No en vano un mes atrás en la visita de Estado a Francia este tema estuvo sobre la mesa. Y los socialistas no tardaron un minuto en evidenciar el poco o nulo peso que el gobierno español, en la figura de su presidente, tiene en la Unión. O dicho de otro modo, la palinodia costumbrista de siempre. Vacuidad, balones fuera, cinismo dosificado y aquí paz y después gloria.

Está claro que Rajoy no es Zapatero, ni Aznar ni menos González. Los dos últimos tuvieron sin duda más peso en Europa, máxime Felipe González y aquella sintonía primero con Kohl, luego con su compañero de filas pero no tan próximo Mitterrand. Pero eran tiempos de liderazgo, con un gran presidente de la Comisión, el único y último gran presidente de momento, Jacques Delors.

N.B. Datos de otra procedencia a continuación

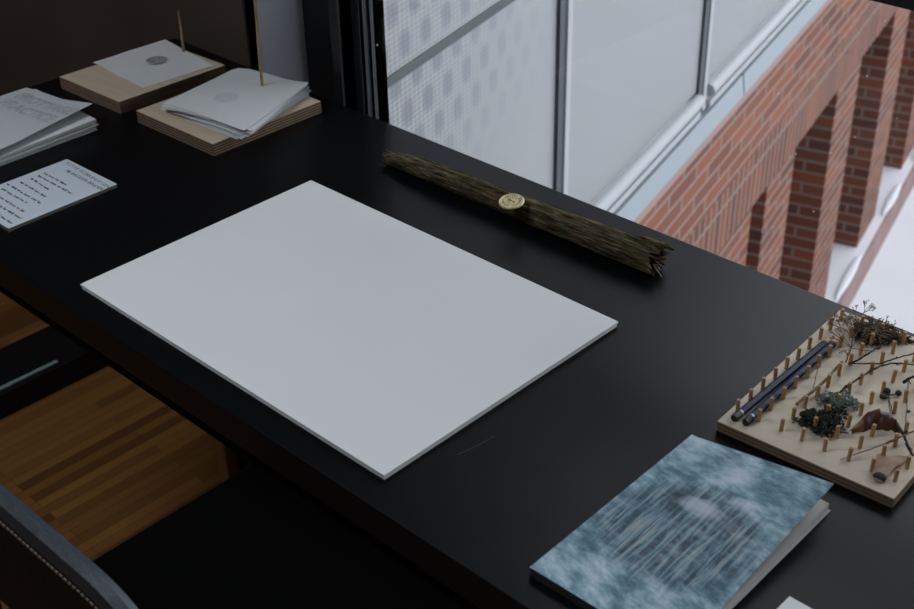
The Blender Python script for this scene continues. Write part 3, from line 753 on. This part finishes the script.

Rajoy aseveró que cuando llegó al gobierno el último sitial, en el BCE ya estaba decidido de antemano. Ahora no, pero se vendió imprudente e injustificadamente la piel antes siquiera de saber si el osezno sería. Simplemente sería. En medio de tribulaciones no hacer mudanzas. Máxima ignaciana y por tanto jesuítica. En medio de la zozobra helena, tierra de mitos, prescindir del holandés se antojaba harto difícil.

La diplomacia, más o menos vehemente, ha jugado su papel. Entre bambalinas. Como siempre. Sus vericuetos son como son. Y lo mejor lo que dijo De Guindos, que no seguiría de ministro.

La empresa privada le espera. De donde vino. Un ministro que dijo que el FROB/Sareb no costaría un euro a los españoles. Y le tocó gestionar una época turbulenta. Demasiado turbulenta donde no siempre hay recompensa o premio, o sitiales de oro.